DATA EXCERPTS
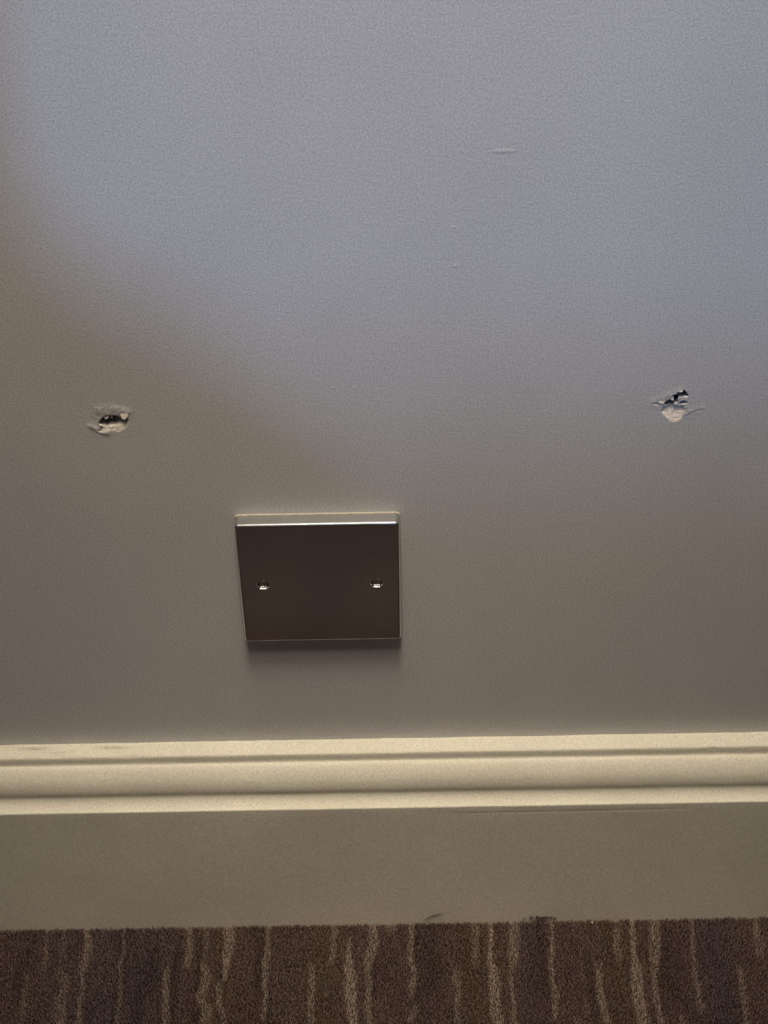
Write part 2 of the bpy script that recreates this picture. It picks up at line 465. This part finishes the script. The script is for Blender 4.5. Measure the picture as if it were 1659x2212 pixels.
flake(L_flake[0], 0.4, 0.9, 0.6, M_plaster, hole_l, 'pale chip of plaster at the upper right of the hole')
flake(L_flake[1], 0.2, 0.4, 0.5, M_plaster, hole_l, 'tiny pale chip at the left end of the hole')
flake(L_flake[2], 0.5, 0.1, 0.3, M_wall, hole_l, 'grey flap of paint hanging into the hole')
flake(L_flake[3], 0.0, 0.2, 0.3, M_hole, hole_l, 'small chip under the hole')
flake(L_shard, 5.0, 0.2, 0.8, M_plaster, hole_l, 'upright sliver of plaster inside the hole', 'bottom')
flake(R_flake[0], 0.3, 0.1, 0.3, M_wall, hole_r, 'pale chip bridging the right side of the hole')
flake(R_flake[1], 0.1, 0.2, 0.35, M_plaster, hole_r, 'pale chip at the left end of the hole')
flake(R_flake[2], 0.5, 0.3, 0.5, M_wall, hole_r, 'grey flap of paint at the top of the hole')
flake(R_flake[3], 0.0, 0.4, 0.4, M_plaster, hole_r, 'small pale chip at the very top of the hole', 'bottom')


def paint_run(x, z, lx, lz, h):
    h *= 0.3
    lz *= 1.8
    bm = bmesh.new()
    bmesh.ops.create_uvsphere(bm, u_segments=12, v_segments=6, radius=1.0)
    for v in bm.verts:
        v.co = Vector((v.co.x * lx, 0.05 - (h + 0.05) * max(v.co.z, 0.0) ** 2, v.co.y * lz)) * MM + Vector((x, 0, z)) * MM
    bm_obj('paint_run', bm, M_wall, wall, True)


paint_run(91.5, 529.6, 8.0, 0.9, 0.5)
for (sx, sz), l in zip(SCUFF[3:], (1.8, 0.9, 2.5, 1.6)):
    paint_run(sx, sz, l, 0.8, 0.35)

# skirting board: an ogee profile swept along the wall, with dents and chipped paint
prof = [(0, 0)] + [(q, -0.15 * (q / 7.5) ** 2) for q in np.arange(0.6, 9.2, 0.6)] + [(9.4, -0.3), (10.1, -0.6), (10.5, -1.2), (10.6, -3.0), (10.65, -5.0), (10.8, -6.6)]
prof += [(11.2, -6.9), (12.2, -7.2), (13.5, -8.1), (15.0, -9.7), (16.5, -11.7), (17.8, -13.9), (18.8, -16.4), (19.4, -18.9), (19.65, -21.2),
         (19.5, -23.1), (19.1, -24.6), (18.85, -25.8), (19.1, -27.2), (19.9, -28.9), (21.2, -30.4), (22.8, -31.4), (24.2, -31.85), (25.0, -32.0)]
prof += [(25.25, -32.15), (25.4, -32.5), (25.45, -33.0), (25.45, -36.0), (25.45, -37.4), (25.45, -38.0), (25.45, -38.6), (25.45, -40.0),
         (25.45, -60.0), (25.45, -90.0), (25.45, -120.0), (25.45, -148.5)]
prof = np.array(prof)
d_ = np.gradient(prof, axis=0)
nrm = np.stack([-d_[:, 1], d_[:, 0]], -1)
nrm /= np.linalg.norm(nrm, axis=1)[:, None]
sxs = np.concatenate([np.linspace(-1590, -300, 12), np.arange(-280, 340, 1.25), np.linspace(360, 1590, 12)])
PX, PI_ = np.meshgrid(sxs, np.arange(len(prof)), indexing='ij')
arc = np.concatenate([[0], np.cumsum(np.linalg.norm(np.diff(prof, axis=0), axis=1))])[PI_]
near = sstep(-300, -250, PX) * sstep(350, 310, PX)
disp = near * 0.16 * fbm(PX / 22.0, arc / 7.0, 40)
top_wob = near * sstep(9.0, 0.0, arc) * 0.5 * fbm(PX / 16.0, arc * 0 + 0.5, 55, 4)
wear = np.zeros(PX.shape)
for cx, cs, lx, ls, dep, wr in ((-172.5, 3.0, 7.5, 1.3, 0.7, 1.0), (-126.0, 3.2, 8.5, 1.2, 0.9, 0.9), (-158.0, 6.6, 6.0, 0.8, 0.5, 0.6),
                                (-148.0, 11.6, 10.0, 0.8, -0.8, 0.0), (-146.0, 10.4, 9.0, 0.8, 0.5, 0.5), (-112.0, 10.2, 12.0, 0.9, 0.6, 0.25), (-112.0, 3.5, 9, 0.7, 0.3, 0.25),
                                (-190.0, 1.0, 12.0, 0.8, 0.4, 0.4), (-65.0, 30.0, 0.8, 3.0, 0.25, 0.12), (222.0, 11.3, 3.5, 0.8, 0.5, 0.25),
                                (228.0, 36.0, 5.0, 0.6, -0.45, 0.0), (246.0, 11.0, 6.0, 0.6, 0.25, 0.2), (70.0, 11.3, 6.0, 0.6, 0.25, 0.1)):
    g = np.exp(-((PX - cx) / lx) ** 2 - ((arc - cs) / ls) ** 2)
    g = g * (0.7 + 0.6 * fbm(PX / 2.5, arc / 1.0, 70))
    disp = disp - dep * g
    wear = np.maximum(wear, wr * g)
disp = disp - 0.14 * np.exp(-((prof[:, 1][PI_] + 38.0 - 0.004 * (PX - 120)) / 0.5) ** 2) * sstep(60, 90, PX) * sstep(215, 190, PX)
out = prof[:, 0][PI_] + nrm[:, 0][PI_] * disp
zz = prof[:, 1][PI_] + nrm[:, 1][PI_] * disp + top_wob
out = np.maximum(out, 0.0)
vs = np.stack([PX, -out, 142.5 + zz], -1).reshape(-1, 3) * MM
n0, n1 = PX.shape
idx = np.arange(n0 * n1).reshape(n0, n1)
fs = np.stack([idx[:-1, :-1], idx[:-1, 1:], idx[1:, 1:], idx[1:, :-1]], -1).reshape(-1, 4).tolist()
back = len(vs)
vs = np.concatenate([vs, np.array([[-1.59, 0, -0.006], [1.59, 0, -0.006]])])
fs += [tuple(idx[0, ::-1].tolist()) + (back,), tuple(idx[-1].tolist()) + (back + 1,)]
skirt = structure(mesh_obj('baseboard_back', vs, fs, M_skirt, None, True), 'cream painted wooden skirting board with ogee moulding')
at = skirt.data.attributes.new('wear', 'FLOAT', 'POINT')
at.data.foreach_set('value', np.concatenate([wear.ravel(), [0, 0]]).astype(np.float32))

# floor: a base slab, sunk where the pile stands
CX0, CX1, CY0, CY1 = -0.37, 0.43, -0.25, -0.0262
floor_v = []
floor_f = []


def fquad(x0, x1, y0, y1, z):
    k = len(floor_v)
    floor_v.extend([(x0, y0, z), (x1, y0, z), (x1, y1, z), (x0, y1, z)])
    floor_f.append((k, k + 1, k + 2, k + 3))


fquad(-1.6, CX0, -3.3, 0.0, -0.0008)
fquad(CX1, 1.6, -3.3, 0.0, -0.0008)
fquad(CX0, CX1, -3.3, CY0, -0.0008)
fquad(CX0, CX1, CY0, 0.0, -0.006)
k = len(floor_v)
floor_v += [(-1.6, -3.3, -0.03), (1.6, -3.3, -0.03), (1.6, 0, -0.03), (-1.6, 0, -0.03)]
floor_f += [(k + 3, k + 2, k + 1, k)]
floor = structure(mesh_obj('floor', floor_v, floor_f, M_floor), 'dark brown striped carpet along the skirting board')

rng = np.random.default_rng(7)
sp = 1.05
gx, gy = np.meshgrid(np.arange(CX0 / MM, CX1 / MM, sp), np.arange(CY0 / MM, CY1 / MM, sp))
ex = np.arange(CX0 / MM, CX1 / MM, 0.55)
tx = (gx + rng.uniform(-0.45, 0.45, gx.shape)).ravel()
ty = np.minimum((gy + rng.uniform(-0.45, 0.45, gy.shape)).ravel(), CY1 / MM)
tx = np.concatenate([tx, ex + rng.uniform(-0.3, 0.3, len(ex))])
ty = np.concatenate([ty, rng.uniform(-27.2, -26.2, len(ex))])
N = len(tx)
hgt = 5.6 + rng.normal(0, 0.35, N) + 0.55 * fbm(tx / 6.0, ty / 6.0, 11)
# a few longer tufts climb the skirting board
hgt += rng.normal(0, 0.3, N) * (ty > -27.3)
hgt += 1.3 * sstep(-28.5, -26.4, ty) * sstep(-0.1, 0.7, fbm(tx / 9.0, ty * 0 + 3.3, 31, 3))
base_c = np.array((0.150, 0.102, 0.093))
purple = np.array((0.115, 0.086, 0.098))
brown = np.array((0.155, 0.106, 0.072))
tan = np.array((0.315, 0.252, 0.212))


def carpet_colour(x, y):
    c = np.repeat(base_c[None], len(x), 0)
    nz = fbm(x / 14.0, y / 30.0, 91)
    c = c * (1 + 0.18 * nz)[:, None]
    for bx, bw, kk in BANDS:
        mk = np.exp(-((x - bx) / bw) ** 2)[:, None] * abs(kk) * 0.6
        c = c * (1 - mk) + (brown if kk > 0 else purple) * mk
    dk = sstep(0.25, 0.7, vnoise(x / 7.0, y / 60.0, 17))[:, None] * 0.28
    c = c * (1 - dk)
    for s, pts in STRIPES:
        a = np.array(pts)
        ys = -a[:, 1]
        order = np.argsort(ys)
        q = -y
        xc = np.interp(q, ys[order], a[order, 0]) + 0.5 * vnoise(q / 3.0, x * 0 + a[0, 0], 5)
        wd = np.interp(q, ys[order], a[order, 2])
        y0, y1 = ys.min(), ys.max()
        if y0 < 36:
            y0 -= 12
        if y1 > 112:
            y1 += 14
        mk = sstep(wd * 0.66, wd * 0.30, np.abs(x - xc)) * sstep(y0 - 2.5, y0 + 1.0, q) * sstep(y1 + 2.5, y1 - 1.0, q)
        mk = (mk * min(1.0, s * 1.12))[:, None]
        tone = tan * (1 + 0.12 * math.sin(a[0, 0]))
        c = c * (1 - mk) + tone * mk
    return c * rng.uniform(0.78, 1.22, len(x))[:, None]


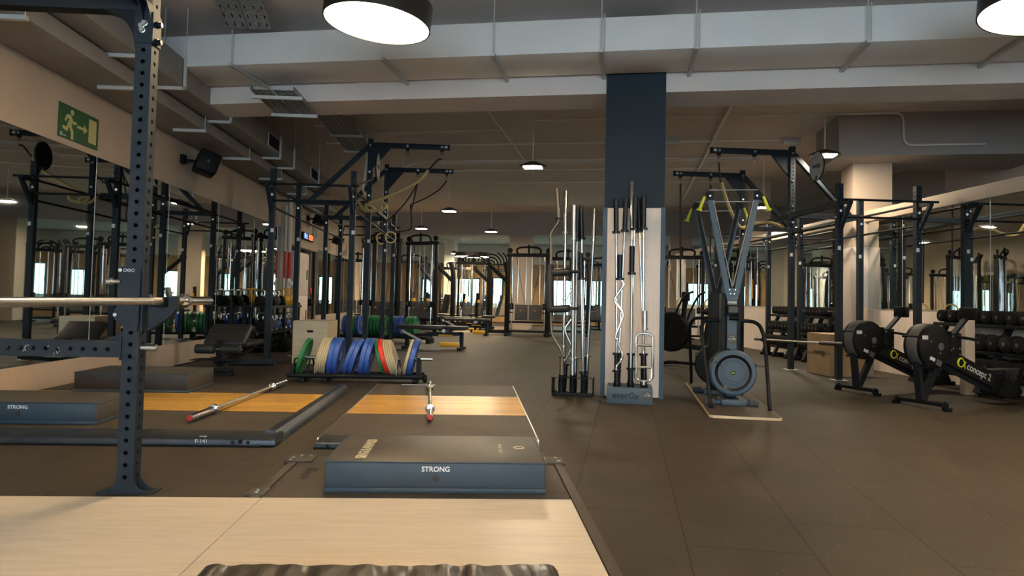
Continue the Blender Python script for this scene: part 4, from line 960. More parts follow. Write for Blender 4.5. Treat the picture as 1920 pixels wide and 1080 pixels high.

REQUIRED TASK
Only the lines from the start of the records through the line containing "flake(R_flake[3], 0.0, 0.4, 0.4, M_plaster, hole_r, 'small" should be repeated, word for word, with the pictures left out.

OUTPUT
Write part 2 of the bpy script that recreates this picture. It picks up at line 465. This part finishes the script. The script is for Blender 4.5. Measure the picture as if it were 1659x2212 pixels.
flake(L_flake[0], 0.4, 0.9, 0.6, M_plaster, hole_l, 'pale chip of plaster at the upper right of the hole')
flake(L_flake[1], 0.2, 0.4, 0.5, M_plaster, hole_l, 'tiny pale chip at the left end of the hole')
flake(L_flake[2], 0.5, 0.1, 0.3, M_wall, hole_l, 'grey flap of paint hanging into the hole')
flake(L_flake[3], 0.0, 0.2, 0.3, M_hole, hole_l, 'small chip under the hole')
flake(L_shard, 5.0, 0.2, 0.8, M_plaster, hole_l, 'upright sliver of plaster inside the hole', 'bottom')
flake(R_flake[0], 0.3, 0.1, 0.3, M_wall, hole_r, 'pale chip bridging the right side of the hole')
flake(R_flake[1], 0.1, 0.2, 0.35, M_plaster, hole_r, 'pale chip at the left end of the hole')
flake(R_flake[2], 0.5, 0.3, 0.5, M_wall, hole_r, 'grey flap of paint at the top of the hole')
flake(R_flake[3], 0.0, 0.4, 0.4, M_plaster, hole_r, 'small pale chip at the very top of the hole', 'bottom')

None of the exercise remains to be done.